*TASK STATEMENT*. Set down the lines from the one containing "M['rim']], root, True)" to the one containing "link('back_panel', bm, M['inner'], root)", both lines included, exactly as they stand and with no other lines.

**** PROVIDED MATERIAL ****

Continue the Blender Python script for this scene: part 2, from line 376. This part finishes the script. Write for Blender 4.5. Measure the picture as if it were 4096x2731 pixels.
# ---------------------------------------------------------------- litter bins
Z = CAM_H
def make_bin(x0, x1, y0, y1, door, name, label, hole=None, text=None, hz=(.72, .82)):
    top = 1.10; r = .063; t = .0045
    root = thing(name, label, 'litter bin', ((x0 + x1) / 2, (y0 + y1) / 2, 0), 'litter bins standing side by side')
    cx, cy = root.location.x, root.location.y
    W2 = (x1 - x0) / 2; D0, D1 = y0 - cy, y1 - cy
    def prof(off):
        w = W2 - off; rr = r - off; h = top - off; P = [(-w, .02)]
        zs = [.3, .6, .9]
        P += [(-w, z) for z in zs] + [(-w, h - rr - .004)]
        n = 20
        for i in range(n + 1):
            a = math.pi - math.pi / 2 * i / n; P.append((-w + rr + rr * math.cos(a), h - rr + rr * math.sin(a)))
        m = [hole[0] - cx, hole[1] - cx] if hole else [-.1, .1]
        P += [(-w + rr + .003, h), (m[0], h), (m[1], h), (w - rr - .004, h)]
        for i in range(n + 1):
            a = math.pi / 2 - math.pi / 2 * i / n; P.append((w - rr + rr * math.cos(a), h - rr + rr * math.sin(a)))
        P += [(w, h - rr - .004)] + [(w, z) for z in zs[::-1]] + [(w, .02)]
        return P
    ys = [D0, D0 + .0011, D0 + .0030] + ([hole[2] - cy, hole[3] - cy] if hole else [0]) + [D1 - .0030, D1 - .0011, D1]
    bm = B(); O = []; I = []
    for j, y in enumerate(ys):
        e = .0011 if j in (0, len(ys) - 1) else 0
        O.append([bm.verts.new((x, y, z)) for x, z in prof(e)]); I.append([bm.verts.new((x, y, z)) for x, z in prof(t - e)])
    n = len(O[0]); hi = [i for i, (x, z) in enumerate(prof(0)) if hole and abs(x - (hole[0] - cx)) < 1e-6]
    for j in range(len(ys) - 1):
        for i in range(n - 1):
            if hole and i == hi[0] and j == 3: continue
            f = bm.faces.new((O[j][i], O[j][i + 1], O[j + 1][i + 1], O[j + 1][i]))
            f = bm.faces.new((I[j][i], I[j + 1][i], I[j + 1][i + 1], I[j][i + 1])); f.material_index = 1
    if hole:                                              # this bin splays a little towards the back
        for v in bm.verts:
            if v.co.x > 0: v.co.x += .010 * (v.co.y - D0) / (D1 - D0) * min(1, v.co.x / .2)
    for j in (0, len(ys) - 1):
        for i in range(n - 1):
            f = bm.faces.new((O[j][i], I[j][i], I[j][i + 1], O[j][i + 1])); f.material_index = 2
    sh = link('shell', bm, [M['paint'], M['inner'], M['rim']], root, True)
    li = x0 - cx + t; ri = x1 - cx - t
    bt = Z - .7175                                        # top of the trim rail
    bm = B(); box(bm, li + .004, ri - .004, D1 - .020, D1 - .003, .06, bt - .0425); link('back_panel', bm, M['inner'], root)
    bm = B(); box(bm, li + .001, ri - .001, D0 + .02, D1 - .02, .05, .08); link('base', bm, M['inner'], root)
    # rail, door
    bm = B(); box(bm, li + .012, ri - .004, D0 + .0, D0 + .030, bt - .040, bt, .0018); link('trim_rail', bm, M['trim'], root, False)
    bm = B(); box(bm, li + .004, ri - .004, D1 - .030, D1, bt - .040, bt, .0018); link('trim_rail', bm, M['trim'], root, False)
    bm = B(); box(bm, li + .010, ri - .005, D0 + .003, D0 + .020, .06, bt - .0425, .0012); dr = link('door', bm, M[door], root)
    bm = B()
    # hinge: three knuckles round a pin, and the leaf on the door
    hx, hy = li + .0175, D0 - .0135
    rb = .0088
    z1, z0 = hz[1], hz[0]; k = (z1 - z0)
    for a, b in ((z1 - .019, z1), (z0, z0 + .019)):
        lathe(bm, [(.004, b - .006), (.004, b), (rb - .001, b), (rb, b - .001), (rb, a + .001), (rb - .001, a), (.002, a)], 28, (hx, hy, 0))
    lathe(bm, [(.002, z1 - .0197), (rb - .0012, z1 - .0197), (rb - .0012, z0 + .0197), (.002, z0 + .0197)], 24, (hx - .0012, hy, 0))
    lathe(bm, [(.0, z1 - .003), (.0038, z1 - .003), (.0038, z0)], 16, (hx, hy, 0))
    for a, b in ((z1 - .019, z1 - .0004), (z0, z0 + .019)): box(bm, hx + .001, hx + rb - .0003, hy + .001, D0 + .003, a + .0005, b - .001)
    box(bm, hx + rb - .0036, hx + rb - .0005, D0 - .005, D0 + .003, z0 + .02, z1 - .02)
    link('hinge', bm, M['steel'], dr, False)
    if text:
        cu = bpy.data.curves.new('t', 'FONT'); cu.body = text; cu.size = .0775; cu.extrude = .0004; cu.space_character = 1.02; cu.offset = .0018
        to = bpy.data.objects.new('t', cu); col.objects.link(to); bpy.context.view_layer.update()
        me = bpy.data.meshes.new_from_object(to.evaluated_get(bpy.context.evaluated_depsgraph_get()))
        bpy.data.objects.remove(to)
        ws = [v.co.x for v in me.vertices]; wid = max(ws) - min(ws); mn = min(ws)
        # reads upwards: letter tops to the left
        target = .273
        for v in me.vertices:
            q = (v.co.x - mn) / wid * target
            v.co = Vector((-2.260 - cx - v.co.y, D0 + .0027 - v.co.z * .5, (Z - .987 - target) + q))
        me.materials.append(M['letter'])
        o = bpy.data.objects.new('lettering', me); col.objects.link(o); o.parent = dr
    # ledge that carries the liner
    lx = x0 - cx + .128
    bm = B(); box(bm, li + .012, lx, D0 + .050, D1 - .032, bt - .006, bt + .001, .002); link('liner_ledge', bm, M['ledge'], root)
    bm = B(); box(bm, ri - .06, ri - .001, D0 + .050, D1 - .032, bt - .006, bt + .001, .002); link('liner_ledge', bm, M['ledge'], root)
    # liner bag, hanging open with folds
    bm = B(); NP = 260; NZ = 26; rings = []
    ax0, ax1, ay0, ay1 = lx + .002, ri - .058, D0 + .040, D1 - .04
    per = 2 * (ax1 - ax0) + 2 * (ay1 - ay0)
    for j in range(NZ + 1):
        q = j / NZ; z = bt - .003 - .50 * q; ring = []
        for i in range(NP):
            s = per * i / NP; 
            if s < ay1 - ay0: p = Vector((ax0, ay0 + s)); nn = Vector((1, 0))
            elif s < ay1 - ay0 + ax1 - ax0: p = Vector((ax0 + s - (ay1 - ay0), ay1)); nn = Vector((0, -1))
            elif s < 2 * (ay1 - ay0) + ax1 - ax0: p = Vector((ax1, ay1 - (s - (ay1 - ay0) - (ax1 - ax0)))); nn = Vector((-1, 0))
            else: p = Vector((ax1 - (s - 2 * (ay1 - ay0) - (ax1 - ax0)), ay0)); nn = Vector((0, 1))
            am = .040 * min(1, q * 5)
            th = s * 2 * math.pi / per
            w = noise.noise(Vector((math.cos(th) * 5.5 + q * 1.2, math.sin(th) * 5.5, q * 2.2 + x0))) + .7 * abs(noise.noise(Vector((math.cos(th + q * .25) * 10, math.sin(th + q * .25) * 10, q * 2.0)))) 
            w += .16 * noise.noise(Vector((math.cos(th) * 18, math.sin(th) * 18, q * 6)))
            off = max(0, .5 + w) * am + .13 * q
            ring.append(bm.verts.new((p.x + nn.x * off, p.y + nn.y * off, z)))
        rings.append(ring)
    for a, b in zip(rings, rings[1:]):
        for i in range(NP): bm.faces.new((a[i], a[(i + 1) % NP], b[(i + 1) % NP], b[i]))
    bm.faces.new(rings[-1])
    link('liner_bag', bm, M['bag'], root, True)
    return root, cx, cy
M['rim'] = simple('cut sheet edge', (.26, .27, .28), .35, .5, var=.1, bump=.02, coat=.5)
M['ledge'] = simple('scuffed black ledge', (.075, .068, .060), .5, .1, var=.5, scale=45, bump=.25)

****

*THE RESULT*.
    sh = link('shell', bm, [M['paint'], M['inner'], M['rim']], root, True)
    li = x0 - cx + t; ri = x1 - cx - t
    bt = Z - .7175                                        # top of the trim rail
    bm = B(); box(bm, li + .004, ri - .004, D1 - .020, D1 - .003, .06, bt - .0425); link('back_panel', bm, M['inner'], root)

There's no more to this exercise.